◆ **EXERCISE INSTRUCTIONS**: Restate exactly the lines that run from the start of the records below to the line containing "mat('#8a857e', .5)), o)", counting both ends, and nothing else; pictures stay out.
/---
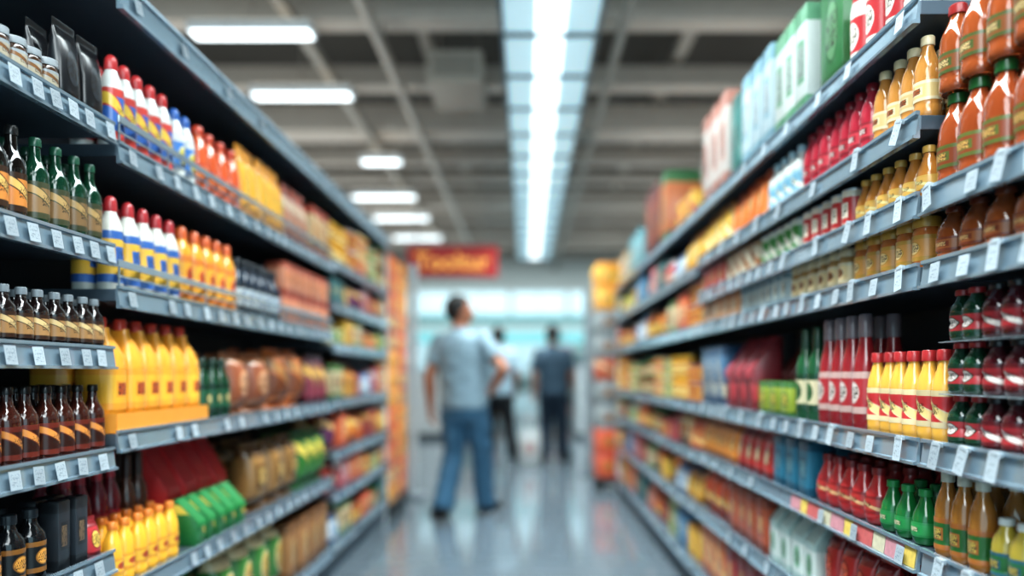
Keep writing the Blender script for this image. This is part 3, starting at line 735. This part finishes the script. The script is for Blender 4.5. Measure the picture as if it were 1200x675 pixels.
duct('round pale air duct running along the ceiling right of the light strip', 2.2, 3.68, 3, 17, .09, '#9c9890')
duct('thin pale pipe running along the ceiling between strip and bar lights', -1.15, 3.74, 3, 17, .045, '#a39f97')
o = thing('air_handler', 'beige boxed air handler hung under the ceiling beams', 'air handler', (-.62, 6.6, 3.66))
link('housing', MB().box(-.24, .24, -.35, .35, 0, .28, .015).mesh('housing', mat('#9b968c', .6), False), o)
link('grille', MB().box(-.19, .19, -.362, -.35, .05, .23, .003).mesh('grille', mat('#7d7971', .6), False), o)
for sx in (-1, 1): link('hanger', MB().seg((sx*.18, 0, .28), (sx*.18, 0, ZC-3.66), .01, .01, 6).mesh('hanger', mat('#8a857e', .5)), o)

# ceiling lights
M_diff = mat('#b6d6e0', .5, emit=.6, noise=.05, nscale=3)
M_tube = mat('#eefaff', .4, emit=1.6, noise=0)
M_lf = mat('#6c7d86', .4, metal=.3)
fr = MB()
for a in (-.315, .315): fr.box(a-.014, a+.014, -.33, .33, -.03, .06)
for a in (-.3275, .3275): fr.box(-.30, .30, a-.010, a+.010, -.02, .055)
fr_me = fr.mesh('light_frame', M_lf, False)
df_me = MB().box(-.30, .30, -.316, .316, .0, .02).mesh('light_diffuser', M_diff, False)
tb_me = MB().box(-.095, .095, -.312, .312, -.012, .001, .004).mesh('light_core', M_tube)
hg_me = MB().seg((0, 0, .02), (0, 0, ZC-3.4), .008, .008, 6).mesh('light_hanger', mat('#8a857e', .5))
y = -1.6; i = 0
while y < 14.4:
    o = thing('ceiling_light', f"square cool-white ceiling light, {ordw(i)} from the near end of the central strip", 'ceiling light', (.155, y, 3.4), 0, 'lights of the central ceiling strip')
    link('frame', fr_me, o); link('diffuser', df_me, o); link('core', tb_me, o); link('hanger', hg_me, o)
    y += .675; i += 1
M_bar = mat('#eefaff', .4, emit=2.4, noise=0)
M_up = mat('#fff0dc', .4, emit=1, noise=0)  # glowing top face added to the bars to brighten the ceiling
def bar(hw):
    return (MB().box(-hw, hw, -.085, .085, 0, .07, .008).mesh('bar_housing', mat('#b3babd', .4), False),
            MB().box(-hw+.02, hw-.02, -.07, .07, -.012, .003, .004).mesh('bar_diffuser', M_bar, False),
            MB().box(-hw+.02, hw-.02, -.07, .07, .068, .078, .003).mesh('bar_top_fill', M_up, False))
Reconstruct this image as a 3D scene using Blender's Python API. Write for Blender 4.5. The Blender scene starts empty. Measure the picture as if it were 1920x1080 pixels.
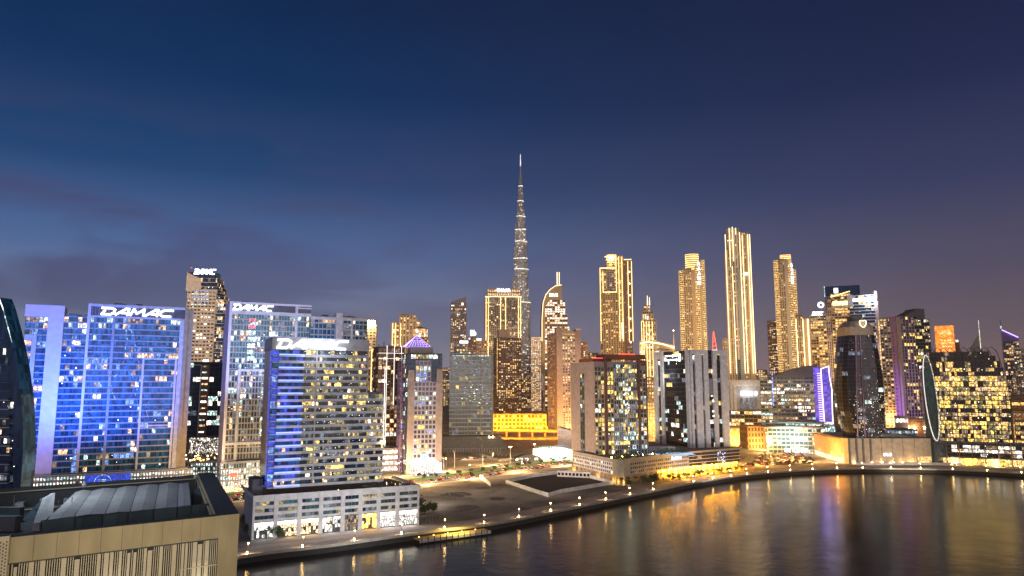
import bpy, math, random
from mathutils import Vector, Matrix
R = random.Random(7)
rad = math.radians
SC = bpy.context.scene
COL = SC.collection

# ------------------------------------------------------------------ camera
F = 1340.0; TH = math.atan(180 / 1340.0); CT, ST = math.cos(TH), math.sin(TH); CZ = 70.0
cd = bpy.data.cameras.new('camera'); cam = bpy.data.objects.new('camera', cd); COL.objects.link(cam)
cam.location = (0, 0, CZ); cam.rotation_euler = (math.pi / 2 + TH, 0, 0)
cd.sensor_width = 36; cd.lens = F / 1920 * 36; cd.clip_start = 0.5; cd.clip_end = 30000
SC.camera = cam
SC.render.resolution_x = 1024; SC.render.resolution_y = 576

# ------------------------------------------------------------------ sky (dusk)
W = bpy.data.worlds.new('World'); SC.world = W; W.use_nodes = True
nt = W.node_tree; N = nt.nodes; L = nt.links
for n in list(N): N.remove(n)
out = N.new('ShaderNodeOutputWorld'); bg = N.new('ShaderNodeBackground'); L.new(bg.outputs[0], out.inputs[0])
tc = N.new('ShaderNodeTexCoord'); sep = N.new('ShaderNodeSeparateXYZ'); L.new(tc.outputs['Generated'], sep.inputs[0])
def ramp(stops, src, nd=None):
    r = N.new('ShaderNodeValToRGB'); e = r.color_ramp.elements
    while len(e) < len(stops): e.new(0.5)
    for i, (p, c) in enumerate(stops):
        e[i].position = p; e[i].color = (*c, 1)
    L.new(src, r.inputs[0]); return r
def s2l(c): return tuple(((v / 255) / 12.92 if v / 255 < .04045 else (((v / 255) + .055) / 1.055) ** 2.4) for v in c)
# elevation ramp on z: 0 horizon .. 0.55 top of picture
SKY_L = [(0.0, s2l((142, 142, 152))), (0.08, s2l((124, 134, 162))), (0.17, s2l((84, 106, 148))), (0.27, s2l((40, 68, 108))), (0.38, s2l((20, 48, 86))), (0.52, s2l((13, 32, 62))), (1.0, s2l((5, 13, 30)))]
OLD_L = [(0.0, s2l((140, 140, 150))), (0.08, s2l((122, 132, 158))), (0.17, s2l((86, 106, 146))), (0.27, s2l((50, 82, 130))), (0.38, s2l((24, 60, 110))), (0.52, s2l((14, 38, 78))), (1.0, s2l((6, 16, 40)))]
SKY_R = [(0.0, s2l((140, 112, 104))), (0.06, s2l((112, 98, 104))), (0.14, s2l((82, 78, 96))), (0.24, s2l((52, 58, 88))), (0.36, s2l((29, 38, 68))), (0.52, s2l((17, 26, 52))), (1.0, s2l((6, 9, 22)))]
OLD_R = [(0.0, s2l((136, 118, 116))), (0.08, s2l((116, 104, 112))), (0.17, s2l((86, 82, 104))), (0.27, s2l((58, 60, 92))), (0.38, s2l((38, 42, 80))), (0.52, s2l((24, 28, 58))), (1.0, s2l((8, 12, 30)))]
rl = ramp(SKY_L, sep.outputs['Z']); rr = ramp(SKY_R, sep.outputs['Z'])
mr = N.new('ShaderNodeMapRange'); mr.inputs['From Min'].default_value = -0.42; mr.inputs['From Max'].default_value = 0.62; mr.interpolation_type = 'SMOOTHSTEP'
L.new(sep.outputs['X'], mr.inputs[0])
mx = N.new('ShaderNodeMix'); mx.data_type = 'RGBA'; L.new(mr.outputs[0], mx.inputs[0]); L.new(rl.outputs[0], mx.inputs[6]); L.new(rr.outputs[0], mx.inputs[7])
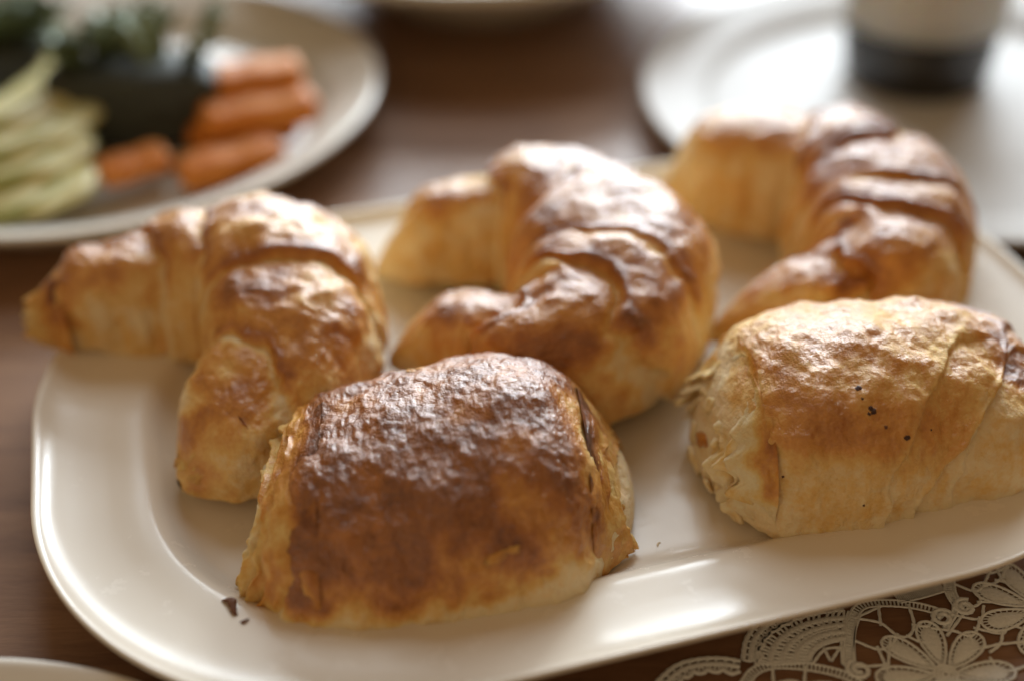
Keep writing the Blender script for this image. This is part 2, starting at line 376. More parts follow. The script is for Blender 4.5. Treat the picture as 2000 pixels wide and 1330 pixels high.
CRUST = {}
def build_pastry(name, tube, segs, apex, loc, label, group, mat=M_CRUST, ns=380, nt=240, seed=1, lob=2.0, lip=0.8,
                 lump=1.6, base=0.16, top=0.42, nz=0.40, ridge=0.22, recess=0.30, segb=None, lamw=0.09, wrw=0.3, slantn=0.02,
                 fine=0.5, extra=None):
    """segs: (s, step mm, slant, slant2) edges of the rolled layers, each layer lying over the next one out"""
    s = np.linspace(0.0005, 0.9995, ns)[:, None]; th = np.linspace(0, 2 * np.pi, nt, endpoint=False)[None]
    S, TH = np.broadcast_arrays(s, th)
    Pn = tube.at(S, TH)
    du = np.gradient(Pn, axis=0); dv = np.roll(Pn, -1, 1) - np.roll(Pn, 1, 1)
    Nn = np.cross(dv, du); Nn /= np.linalg.norm(Nn, axis=2)[..., None] + 1e-12
    cen = Pn.mean(1, keepdims=True)
    if ((Pn - cen) * Nn).sum(2).mean() < 0: Nn = -Nn
    pm = Pn * 1000
    # layer phase
    wob = fbm(np.stack([np.cos(TH) * 1.3, np.sin(TH) * 1.3, S * 2 + seed], -1), 3, seed) * slantn * 2 + fbm(pm / 4, 2, seed + 9) * slantn * 0.3
    off = np.zeros_like(S); edge = np.zeros_like(S); rec = np.zeros_like(S)
    bounds = []
    for k, sg in enumerate(segs):
        s0, st, sl = sg[0], sg[1], sg[2]; sl2 = sg[3] if len(sg) > 3 else 0
        b = s0 + sl * np.cos(TH) + sl2 * (np.sin(TH) - 0.5) + wob * (1 + 0.3 * math.sin(k * 2.1))
        bounds.append(b)
        dd = (S - b) * tube.L * 1000 * (-1 if s0 < apex else 1)     # mm outward past the edge
        off -= st * sst(-0.4, 0.9, dd)
        off += lip * np.exp(-((dd + 1.2) / 1.5) ** 2)
        off -= 0.5 * lip * np.exp(-((dd - 1.6) / 1.3) ** 2)
        edge = np.maximum(edge, np.exp(-((dd + 1.6) / 2.6) ** 2))
        rec = np.maximum(rec, np.exp(-((dd - 1.9) / 1.8) ** 2))
    B = np.stack([np.zeros_like(S)] + bounds + [np.ones_like(S)], 0)
    segi = np.zeros(S.shape, int); ph = np.zeros_like(S)
    sb = np.zeros_like(S)
    for k in range(len(bounds) + 1):
        u = (S - B[k]) / np.maximum(B[k + 1] - B[k], 1e-3)
        ins = (u >= 0) & (u < 1); ph = np.where(ins, u, ph)
        if segb: sb = np.where(ins, segb[k], sb)
    lobe = np.sin(np.pi * np.clip(ph, 0, 1)) ** 0.8
    up = sst(-0.2, 0.6, np.sin(TH))
    seglen = np.ones_like(S)
    for k in range(len(bounds) + 1):
        seglen = np.where((S >= B[k]) & (S < B[k + 1]), np.clip((B[k + 1] - B[k]) / 0.15, 0.2, 1.15), seglen)
    off = off + lob * seglen * (lobe - 0.5) * (0.35 + 0.65 * up)
    big = fbm(pm / 19, 3, seed + 3); mid = fbm(pm / 6.5, 3, seed + 5); fin = fbm(pm / 2.0, 3, seed + 7)
    # long stretched wrinkles round the roll
    wr = fbm(np.stack([S * tube.L * 1000 / 3.0 + 3 * big, np.cos(TH) * 1.6, np.sin(TH) * 1.6], -1), 3, seed + 11)
    off = off + lump * big + lump * 0.35 * mid + fine * 0.5 * fin + wrw * wr
    inn = np.clip(-np.interp(S, np.linspace(0, 1, 400), tube.kap) * np.cos(TH) * 0.032, 0, 1)
    off = off * (1 - 0.9 * inn)
    capf = np.clip(np.minimum(S / tube.cap0, (1 - S) / tube.cap1), 0, 1) ** 0.5
    Q = Pn + Nn * (off * capf * 0.001)[..., None]
    Q[..., 2] = np.maximum(Q[..., 2], 0.0002 + Pn[..., 2].min())
    hz = (Pn[..., 2] - Pn[..., 2].min()) / (Pn[..., 2].max() - Pn[..., 2].min())
    topn = sst(-0.15, 0.95, Nn[..., 2]) * 0.6 + 0.4 * hz
    noi = fbm(pm / 13, 4, seed + 21) ; noi2 = fbm(pm / 30, 2, seed + 31)
    bake = base + top * sst(0.45, 0.92, topn + 0.25 * noi2) + nz * 0.7 * noi + ridge * edge * sst(0.2, 0.7, topn) - recess * rec + sb * sst(0.05, 0.6, topn)
    lam = fbm(np.stack([S * tube.L * 1000 / 2.2 + 2 * big, np.cos(TH) * 0.9, np.sin(TH) * 0.9], -1), 3, seed + 13)
    bake += lamw * lam * (1 - 0.6 * sst(0.4, 0.9, topn))
    bake -= 0.12 * sst(0.30, 0.0, hz)
    if extra is not None: bake, Q = extra(bake, Q, S, TH, Nn, hz, topn)
    root = empty(name, loc); tag(root, label, 'croissant', group)
    CRUST[root.name] = (Q.reshape(-1, 3), Nn.reshape(-1, 3))
    body = mesh_obj('crust', Q.reshape(-1, 3), grid_faces(ns, nt), mat, root, attrs={'bake': np.clip(bake, 0, 0.69).ravel()})
    return root

def layer_sheet(root, tube, s_in, s_out, th0, th1, k, seed, bake=0.12, thick=0.0008, wav=1.6, name='pastry_layer', ragged=2.5, mat=M_SOFT, nu=34, nv=90, kout=None, flare=0.0, bulge=0.0):
    """a thin sheet of pastry peeping out of the end of a roll (real thickness, ragged edge)"""
    th = np.linspace(th0, th1, nv)[None]; u = np.linspace(0, 1, nu)[:, None]
    U, TH = np.broadcast_arrays(u, th)
    rg = fbm(np.stack([TH * 5, U * 0 + seed, U * 0], -1), 4, seed) * ragged / 1000 / tube.L
    so = s_out + rg * (1 if s_out > s_in else -1)
    so = so + flare / tube.L * (1 - np.clip(np.sin(TH), 0, 1)) ** 1.0
    so = so + bulge / tube.L * ((np.sin(TH) - 0.42) / 0.58) ** 2
    S = s_in + (so - s_in) * U
    kk = k if kout is None else k + (kout - k) * U
    def surf(dk):
        Q = tube.at(S, TH, kk, cap=False)
        c = tube.at(S, np.full_like(TH, np.pi / 2), kk * 0.3, cap=False)
        D = Q - c; D /= np.linalg.norm(D, axis=2)[..., None] + 1e-9
        w = fbm(np.stack([U * 2.5 + seed, TH * 3.2, U * 0 + seed * 2.0], -1), 3, seed + 2) * wav / 1000 + fbm(np.stack([U * 6 + seed, TH * 11, U * 0 + seed * 2.0], -1), 2, seed + 5) * wav * 0.3 / 1000
        return Q + D * (w - dk)[..., None]
    A = surf(np.zeros_like(U)); B_ = surf(np.full_like(U, thick))[::-1]
    Q = np.concatenate([A, B_], 0); Q[..., 2] = np.maximum(Q[..., 2], 0.0003)
    bk = bake + 0.25 * fbm(Q * 1000 / 7, 3, seed + 4)
    bk = bk + 0.34 * np.concatenate([sst(0.75, 0.15, U), sst(0.75, 0.15, U)[::-1]], 0) * sst(0.008, 0.03, Q[..., 2])
    bk = bk + 0.25 * sst(0.02, 0.05, Q[..., 2]) * (bake > 0.1)
    return mesh_obj(name, Q.reshape(-1, 3), grid_faces(2 * nu, nv, wrap_v=False), mat, root, attrs={'bake': np.clip(bk, 0, 1).ravel()})

SEGB = (-0.14, 0, 0.02, 0, 0.0, 0.04)
GC = 'croissants on the ivory platter'
# left crescent
tL = Tube([(-174, -8, 9, 11, 28), (-157, -6, 5, 18, 41), (-138, 2, 0, 24, 49), (-115, 6, 0, 29, 54), (-93, 0, 0, 34, 58), (-80, -20, 0, 35, 58), (-78, -46, 0, 31, 53), (-86, -65, 0, 28, 44), (-97, -77, 0, 24, 34), (-108, -85, 0, 15, 22)], 0.10, 0.10)
rL = build_pastry('croissant', tL, [(0.25, 3.0, 0.03, 0.02), (0.41, 2.6, 0.03, -0.03), (0.60, 2.6, -0.03, 0.04), (0.80, 1.0, -0.05, 0.04)], 0.48, (-0.09, 0, 0),
             'golden crescent croissant on the left with one arm tip over the platter rim', GC, M_SMOOTH, seed=3, base=0.17, top=0.26, lob=4.5, lump=3.2, nz=0.5, fine=0.5)
for so, k, sd in ((-0.002, 0.93, 61), (0.004, 0.66, 62), (-0.004, 0.4, 63)):
    layer_sheet(rL, tL, 0.08, so, -0.5, 3.6, k * 0.86, sd, bake=0.20, wav=2.4, ragged=4.0, nv=50, kout=k * 0.58)
for so, k, sd in ((0.985, 0.90, 65), (0.995, 0.72, 66)):
    layer_sheet(rL, tL, 0.90, so - 0.01, -0.4, 3.4, k * 0.97, sd, bake=0.26, wav=2.6, ragged=4.0, nv=50, kout=k * 0.55)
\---
◆ **WORKED ANSWER**:
Keep writing the Blender script for this image. This is part 3, starting at line 735. This part finishes the script. The script is for Blender 4.5. Measure the picture as if it were 1200x675 pixels.
duct('round pale air duct running along the ceiling right of the light strip', 2.2, 3.68, 3, 17, .09, '#9c9890')
duct('thin pale pipe running along the ceiling between strip and bar lights', -1.15, 3.74, 3, 17, .045, '#a39f97')
o = thing('air_handler', 'beige boxed air handler hung under the ceiling beams', 'air handler', (-.62, 6.6, 3.66))
link('housing', MB().box(-.24, .24, -.35, .35, 0, .28, .015).mesh('housing', mat('#9b968c', .6), False), o)
link('grille', MB().box(-.19, .19, -.362, -.35, .05, .23, .003).mesh('grille', mat('#7d7971', .6), False), o)
for sx in (-1, 1): link('hanger', MB().seg((sx*.18, 0, .28), (sx*.18, 0, ZC-3.66), .01, .01, 6).mesh('hanger', mat('#8a857e', .5)), o)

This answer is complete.